Sekalipun bersatu pada sosok Abraham, namun banyak pemeluk agama Yahudi, Kristen dan Islam menolak pengelompokan seperti ini (agama samawi). Mereka melihat bahwa sekalipun “satu”, tapi pada dasarnya dan intinya ketiga agama ini mengandung gagasan-gagasan berbeda seperti Abraham sendiri, kitab suci bahkan konsep ketuhanan serta nama Tuhan. Misalnya, soal kitab suci, kitab suci Yahudi diterima oleh Kristen, sementara kitab suci Islam lain tersendiri; malah Islam menilai kitab suci Yahudi dan Kristen sekarang palsu. Konsep ketuhanan Yahudi dan Islam memiliki kemiripan, sementara Kristen lain sendiri.

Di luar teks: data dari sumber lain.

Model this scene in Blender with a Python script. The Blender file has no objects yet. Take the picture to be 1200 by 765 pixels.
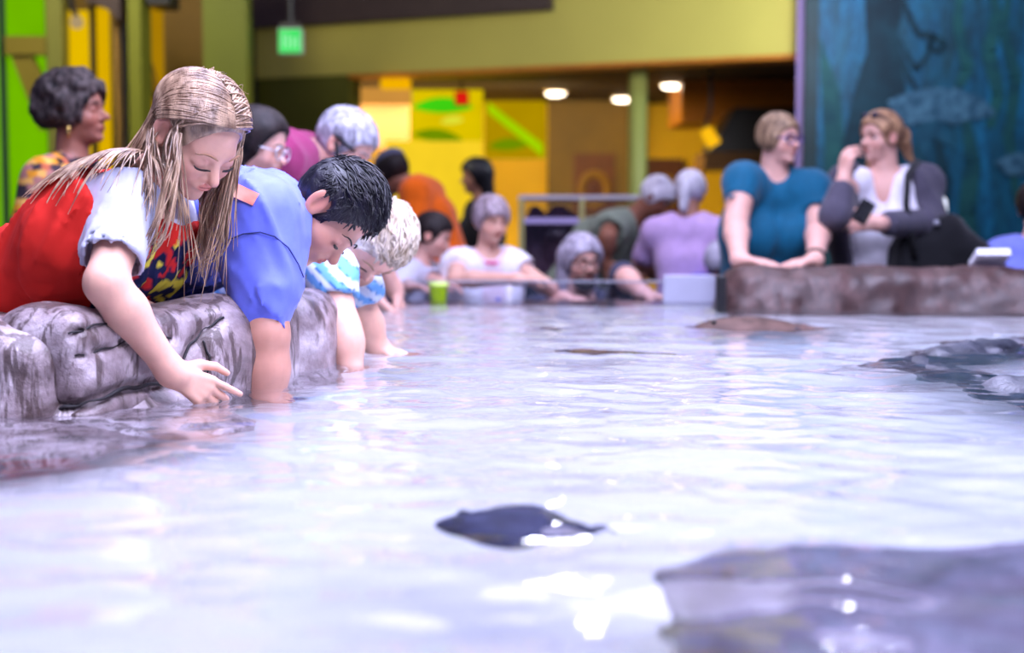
import bpy, math, random
import numpy as np
from mathutils import Vector, Matrix
random.seed(7)
RNG = np.random.RandomState(11)
f32 = np.float32
scene = bpy.context.scene
COL = scene.collection

# ------------------------------------------------------------------ camera frame
FPX = 1667.0
PITCH = math.radians(4.03)
CAM = np.array([0.0, 0.0, 1.10])
WATER = 0.815
def ray(px, py):
    xc, yc = (px - 600.0) / FPX, (382.5 - py) / FPX
    return np.array([xc, math.cos(PITCH) + yc * math.sin(PITCH), -math.sin(PITCH) + yc * math.cos(PITCH)])
def at(px, py, Y):
    d = ray(px, py); return CAM + d * (Y / d[1])
def atz(px, py, z):
    d = ray(px, py); return CAM + d * ((z - CAM[2]) / d[2])
def V(*a): return np.array(a, dtype=float)
def nrm(v):
    v = np.asarray(v, float); return v / max(np.linalg.norm(v), 1e-9)
def lerp(a, b, t): return np.asarray(a) * (1 - t) + np.asarray(b) * t

# ------------------------------------------------------------------ noise
_LAT = RNG.rand(32, 32, 32).astype(f32)
def vnoise(x, y, z):
    x, y, z = np.broadcast_arrays(x, y, z)
    xi, yi, zi = np.floor(x), np.floor(y), np.floor(z)
    fx, fy, fz = x - xi, y - yi, z - zi
    fx = fx * fx * (3 - 2 * fx); fy = fy * fy * (3 - 2 * fy); fz = fz * fz * (3 - 2 * fz)
    x0 = xi.astype(int) & 31; y0 = yi.astype(int) & 31; z0 = zi.astype(int) & 31
    x1 = (x0 + 1) & 31; y1 = (y0 + 1) & 31; z1 = (z0 + 1) & 31
    L = _LAT
    a = L[x0, y0, z0] * (1 - fx) + L[x1, y0, z0] * fx
    b = L[x0, y1, z0] * (1 - fx) + L[x1, y1, z0] * fx
    c = L[x0, y0, z1] * (1 - fx) + L[x1, y0, z1] * fx
    d = L[x0, y1, z1] * (1 - fx) + L[x1, y1, z1] * fx
    a = a * (1 - fy) + b * fy; c = c * (1 - fy) + d * fy
    return (a * (1 - fz) + c * fz) * 2 - 1
def fbm(x, y, z, n=3):
    s = 0; a = 0.5
    for i in range(n):
        s = s + a * vnoise(x + 7.3 * i, y + 3.1 * i, z + 5.7 * i); a *= 0.5; x = x * 2.03; y = y * 2.03; z = z * 2.03
    return s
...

Perbedaan lain adalah soal Adam dan Hawa. Karena kitab suci Yahudi menjadi bagian dari kitab suci Kristen (disebut Perjanjian Lama), maka kisah tentang Adam dan Hawa untuk kedua agama ini adalah sama. Sementara itu, kitab suci agama Islam lain sendiri, yang membuat kisah Adam dan Hawa juga berbeda dari kedua agama samawi lainnya. Kenapa bisa berbeda? Kisah manakah yang benar?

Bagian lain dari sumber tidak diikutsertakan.